Ecuador: Forests and biodiversity are being privatised

Image
WRM default image

Within the rationale for privatisation in Ecuador, the Ministry of the Environment is intending to delegate its functions and responsibilities to a private law body, CORFORE (Corporación de Promoción y Desarrollo Ferestal del Ecuador – Ecuadorian Corporation for Forestry Promotion and Development).

The Board of Directors of CORFORE would comprise representatives from the following institutions: Ministry of Environment, Ministry of Agriculture, CORPEI (Corporation for export and investment promotion), AIMA (Association of Timber Industrialists), CONIFOR (National College of Foresters), Federation of Chambers of Agriculture and CODEMPE (Council for the Development of the Peoples of Ecuador).

Among its tasks CORFORE would be responsible for the establishment of development policies and strategies and promoting productive forestry management programmes and projects; determining the zones for permanent forest use and forest lands; promoting a system of forest land titling; developing carbon sequestration programmes and environmental forestry services and even defining the criteria and values for granting incentives to manage native forests, promoting voluntary certification.

The justification for the creation of CORFORE states that Ecuador possesses “availability of native forests.” Are they referring to the remaining 4% of forests on the Ecuadorian Coast or perhaps to those registered as State Forest Heritage, or to the indigenous and Afro-Ecuadorian territories or to the Protected Areas? This new step towards privatisation --where now forestry interests would have a legal power of decision they were so far lacking-- means the loss of the enormous biodiversity existing in the various forest ecosystems in the country and the promotion of substitution of forests by tree plantations.

The accelerated process of deforestation the country is suffering --calculated at around 300.000 hectares a year-- one of the highest in Latin America, will be made worse due to the fact that the main cause of this dramatic situation, the timber industry, will be issuing policies from CORFORE in conformity with its economic interests.

The Corporation will obtain its income from the exploitation of timber (stumpage), through funds-in-trust (US$ 600,000 for the sale of Cotopaxi tree plantations) funds from public and private donations, allocations from the State’s general budget, foreign debt exchange, environmental services, etc.

Furthermore, this industrial sector will have access to economic resources coming from the concept of carbon sequestering through the Kyoto Protocol’s so-called “Clean Development Mechanism.” This mechanism is under questioning because, instead of contributing to the reduction of carbon emissions by the industrialised countries, this responsibility is delegated to the countries of the South through monoculture tree plantations that will supposedly act as “sinks” for carbon emissions from the countries of the North.

Through CORFORE an attempt is also being made to determine land use, in accordance with the interests of industry, with the consequent loss of the right to use the land by the local populations and to the detriment of Ecuador’s Forest Heritage and forests in general.

The project is being dealt with secretly, there is no transparency and the idea is to impose it on the country in the same way as for the privatisation of the State’s strategic resources.

As if this were not enough, at this time the National Congress has before it a proposal for the establishment of another private law body, CORPROBIO (Corporación para la Promoción de la Biodiversidad – Corporation for the Promotion of Biodiversity).
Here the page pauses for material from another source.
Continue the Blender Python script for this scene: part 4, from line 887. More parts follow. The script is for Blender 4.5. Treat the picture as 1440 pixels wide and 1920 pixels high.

Its main objective is to place biodiversity on the international market. In the words of the Ministry of the Environment itself, the entity will seek to “generate synergy between the State, society and the private sector, to boost and promote bio-trade through the generation of sustainable impact investments, that will enable Ecuador and its biodiversity resources to be positioned with comparative advantages on a global level.”

Whatever the meaning of this statement is (what does sustainable impact investments mean?), what is certain is that the proposal was prepared by the Ministry of the Environment, behind the back of civil society and the local governments. It is very probable that the proposal will be presented with pomp at the forthcoming Conference of the Parties to the Biodiversity Convention, as a step forward. For Ecuadorian ecologists, to place the country’s rich biodiversity in the hands of those who are destroying it is, without any doubt, a major step backwards.

By Ivonne Ramos, Campaña de Bosques, Acción Ecológica.